— begin Available data —

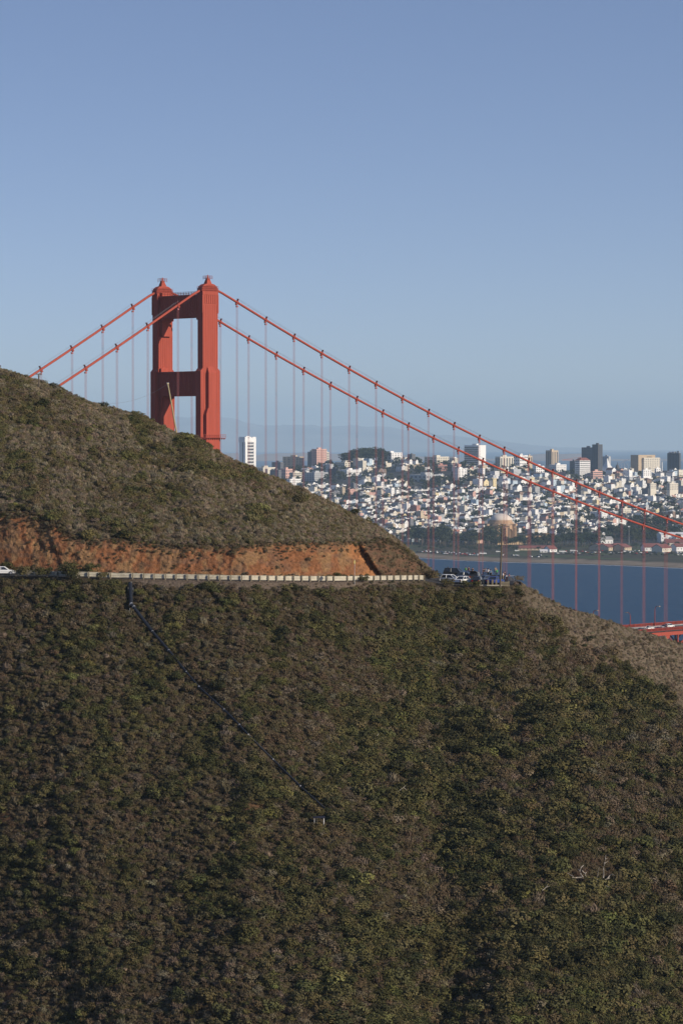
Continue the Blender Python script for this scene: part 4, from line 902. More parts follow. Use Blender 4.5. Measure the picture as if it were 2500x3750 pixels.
WC = {'white': (.80, .79, .765), 'cream': (.64, .59, .49), 'pale grey': (.42, .43, .44), 'pink': (.62, .38, .32), 'tan': (.52, .42, .30), 'dark grey': (.16, .16, .17), 'brown': (.24, .17, .13), 'pale blue': (.46, .55, .62), 'yellow': (.72, .60, .36), 'brick': (.40, .20, .16), 'charcoal': (.085, .085, .09)}
def frame_from_px(uL, uC, uR, vB, Y, g=G):
    c, s = math.cos(g), math.sin(g); P = ray(uC, vB, Y); zt = float(city_z(uC, Y))
    def along(dx, dy, ut):
        k = (ut - 1250) / F / math.cos(PITCH)          # X = k*Y on that column
        return (k * P.y - P.x) / (dx - k * dy)
    return P, along(c, s, uR), along(-s, c, uL)
LM = []
def building(name, cat, uL, uC, uR, vT, vB, Y, col, label, win=None, roof=None, extra=None, g=G, wincol=None, rows=None, cols=None, group='tall buildings along the city ridge'):
    P, L, W = frame_from_px(uL, uC, uR, vB, Y, g); L = max(L, 4); W = max(W, 4)
    H = float(zof(vT, Y)) - P.z; base = min(P.z, float(city_z(uC, Y))) - 12
    root = empty(name, (P.x, P.y, P.z), g); tag(root, label, cat, group); z0 = base - P.z
    m = MB(); m.box(0, L, 0, W, z0, H); wl = m.build('wall', M_wall, root); wl.color = (*WC[col], 1)
    m = MB(); m.box(.4, L - .4, .4, W - .4, H + .003, H + .6); 
    if roof == 'red': m = MB(); m.box(-.5, L + .5, -.5, W + .5, H + .003, H + 5.5, tx=L * .28, ty=W * .28)
    r_ = m.build('roof', M_roofr if roof == 'red' else M_roofg, root)
    if roof != 'red':
        m = MB(); m.box(L * .3, L * .6, W * .3, W * .6, H + .6, H + 4.2); ph = m.build('penthouse', M_wall, root); ph.color = (*WC[col], 1)
        m = MB()
        for (xa, xb, ya, yb) in ((0, L, 0, .3), (0, L, W - .3, W), (0, .3, .303, W - .303), (L - .3, L, .303, W - .303)): m.box(xa, xb, ya, yb, H, H + 1.1)
        pr = m.build('parapet', M_wall, root); pr.color = (*WC[col], 1)
    nr = rows or max(2, min(int(H / 3.3), 12)); nc = cols or max(2, min(int(L / 3.6), 7)); nn = max(1, min(int(W / 4.5), 4))
    while nr * (nc + nn) > 100: nr -= 1
    wm = M_win
    if win == 'grid':
        fh = H / nr; sx, sz = L / nc * .52, fh * .42
        m = MB(); m.box(-sx / 2, sx / 2, -.09, .02, -sz / 2, sz / 2); me1 = m.mesh('window', wm)
        sy = W / nn * .5; m = MB(); m.box(-.09, .02, -sy / 2, sy / 2, -sz / 2, sz / 2); me2 = m.mesh('window', wm)
        for i in range(nr):
            for j in range(nc): link('window', me1, root, (L * (j + .5) / nc, 0, fh * (i + .5)))
            for j in range(nn): link('window', me2, root, (0, W * (j + .5) / nn, fh * (i + .5)))
    elif win == 'bands':
        fh = H / nr
        m = MB(); m.box(.8, L - .8, -.09, .02, -fh * .22, fh * .22); me1 = m.mesh('window_band', wm); m = MB(); m.box(-.09, .02, .8, W - .8, -fh * .22, fh * .22); me2 = m.mesh('window_band', wm)
        for i in range(nr): link('window_band', me1, root, (0, 0, fh * (i + .5))); link('window_band', me2, root, (0, 0, fh * (i + .5)))
    elif win == 'stripes':
        m = MB(); m.box(-L / nc * .22, L / nc * .22, -.09, .02, 1.5, H - 2); me1 = m.mesh('window_strip', wm); m = MB(); m.box(-.09, .02, -W / nn * .2, W / nn * .2, 1.5, H - 2); me2 = m.mesh('window_strip', wm)
        for j in range(nc): link('window_strip', me1, root, (L * (j + .5) / nc, 0, 0))
        for j in range(nn): link('window_strip', me2, root, (0, W * (j + .5) / nn, 0))
    elif win == 'balconies':
        fh = H / nr
        m = MB(); m.box(L * .16, L * .84, -1.2, 0, -.2, .9); me1 = m.mesh('balcony', M_wall); m = MB(); m.box(L * .18, L * .82, -.08, .02, 1.0, fh * .72); me2 = m.mesh('window_band', wm)
        for i in range(nr): a_ = link('balcony', me1, root, (0, 0, fh * i + .3)); a_.color = (*WC[col], 1); link('window_band', me2, root, (0, 0, fh * i + .3))
        m = MB(); m.box(-.08, .02, W * .3, W * .45, 2, H - 2); m.build('window_strip', wm, root)
    if extra: extra(root, L, W, H)
    LM.append((label, uL, uR, vT, vB)); return root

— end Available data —

Transcribe the whole listing exactly. Pictures are excluded.

Continue the Blender Python script for this scene: part 4, from line 902. More parts follow. Use Blender 4.5. Measure the picture as if it were 2500x3750 pixels.
WC = {'white': (.80, .79, .765), 'cream': (.64, .59, .49), 'pale grey': (.42, .43, .44), 'pink': (.62, .38, .32), 'tan': (.52, .42, .30), 'dark grey': (.16, .16, .17), 'brown': (.24, .17, .13), 'pale blue': (.46, .55, .62), 'yellow': (.72, .60, .36), 'brick': (.40, .20, .16), 'charcoal': (.085, .085, .09)}
def frame_from_px(uL, uC, uR, vB, Y, g=G):
    c, s = math.cos(g), math.sin(g); P = ray(uC, vB, Y); zt = float(city_z(uC, Y))
    def along(dx, dy, ut):
        k = (ut - 1250) / F / math.cos(PITCH)          # X = k*Y on that column
        return (k * P.y - P.x) / (dx - k * dy)
    return P, along(c, s, uR), along(-s, c, uL)
LM = []
def building(name, cat, uL, uC, uR, vT, vB, Y, col, label, win=None, roof=None, extra=None, g=G, wincol=None, rows=None, cols=None, group='tall buildings along the city ridge'):
    P, L, W = frame_from_px(uL, uC, uR, vB, Y, g); L = max(L, 4); W = max(W, 4)
    H = float(zof(vT, Y)) - P.z; base = min(P.z, float(city_z(uC, Y))) - 12
    root = empty(name, (P.x, P.y, P.z), g); tag(root, label, cat, group); z0 = base - P.z
    m = MB(); m.box(0, L, 0, W, z0, H); wl = m.build('wall', M_wall, root); wl.color = (*WC[col], 1)
    m = MB(); m.box(.4, L - .4, .4, W - .4, H + .003, H + .6); 
    if roof == 'red': m = MB(); m.box(-.5, L + .5, -.5, W + .5, H + .003, H + 5.5, tx=L * .28, ty=W * .28)
    r_ = m.build('roof', M_roofr if roof == 'red' else M_roofg, root)
    if roof != 'red':
        m = MB(); m.box(L * .3, L * .6, W * .3, W * .6, H + .6, H + 4.2); ph = m.build('penthouse', M_wall, root); ph.color = (*WC[col], 1)
        m = MB()
        for (xa, xb, ya, yb) in ((0, L, 0, .3), (0, L, W - .3, W), (0, .3, .303, W - .303), (L - .3, L, .303, W - .303)): m.box(xa, xb, ya, yb, H, H + 1.1)
        pr = m.build('parapet', M_wall, root); pr.color = (*WC[col], 1)
    nr = rows or max(2, min(int(H / 3.3), 12)); nc = cols or max(2, min(int(L / 3.6), 7)); nn = max(1, min(int(W / 4.5), 4))
    while nr * (nc + nn) > 100: nr -= 1
    wm = M_win
    if win == 'grid':
        fh = H / nr; sx, sz = L / nc * .52, fh * .42
        m = MB(); m.box(-sx / 2, sx / 2, -.09, .02, -sz / 2, sz / 2); me1 = m.mesh('window', wm)
        sy = W / nn * .5; m = MB(); m.box(-.09, .02, -sy / 2, sy / 2, -sz / 2, sz / 2); me2 = m.mesh('window', wm)
        for i in range(nr):
            for j in range(nc): link('window', me1, root, (L * (j + .5) / nc, 0, fh * (i + .5)))
            for j in range(nn): link('window', me2, root, (0, W * (j + .5) / nn, fh * (i + .5)))
    elif win == 'bands':
        fh = H / nr
        m = MB(); m.box(.8, L - .8, -.09, .02, -fh * .22, fh * .22); me1 = m.mesh('window_band', wm); m = MB(); m.box(-.09, .02, .8, W - .8, -fh * .22, fh * .22); me2 = m.mesh('window_band', wm)
        for i in range(nr): link('window_band', me1, root, (0, 0, fh * (i + .5))); link('window_band', me2, root, (0, 0, fh * (i + .5)))
    elif win == 'stripes':
        m = MB(); m.box(-L / nc * .22, L / nc * .22, -.09, .02, 1.5, H - 2); me1 = m.mesh('window_strip', wm); m = MB(); m.box(-.09, .02, -W / nn * .2, W / nn * .2, 1.5, H - 2); me2 = m.mesh('window_strip', wm)
        for j in range(nc): link('window_strip', me1, root, (L * (j + .5) / nc, 0, 0))
        for j in range(nn): link('window_strip', me2, root, (0, W * (j + .5) / nn, 0))
    elif win == 'balconies':
        fh = H / nr
        m = MB(); m.box(L * .16, L * .84, -1.2, 0, -.2, .9); me1 = m.mesh('balcony', M_wall); m = MB(); m.box(L * .18, L * .82, -.08, .02, 1.0, fh * .72); me2 = m.mesh('window_band', wm)
        for i in range(nr): a_ = link('balcony', me1, root, (0, 0, fh * i + .3)); a_.color = (*WC[col], 1); link('window_band', me2, root, (0, 0, fh * i + .3))
        m = MB(); m.box(-.08, .02, W * .3, W * .45, 2, H - 2); m.build('window_strip', wm, root)
    if extra: extra(root, L, W, H)
    LM.append((label, uL, uR, vT, vB)); return root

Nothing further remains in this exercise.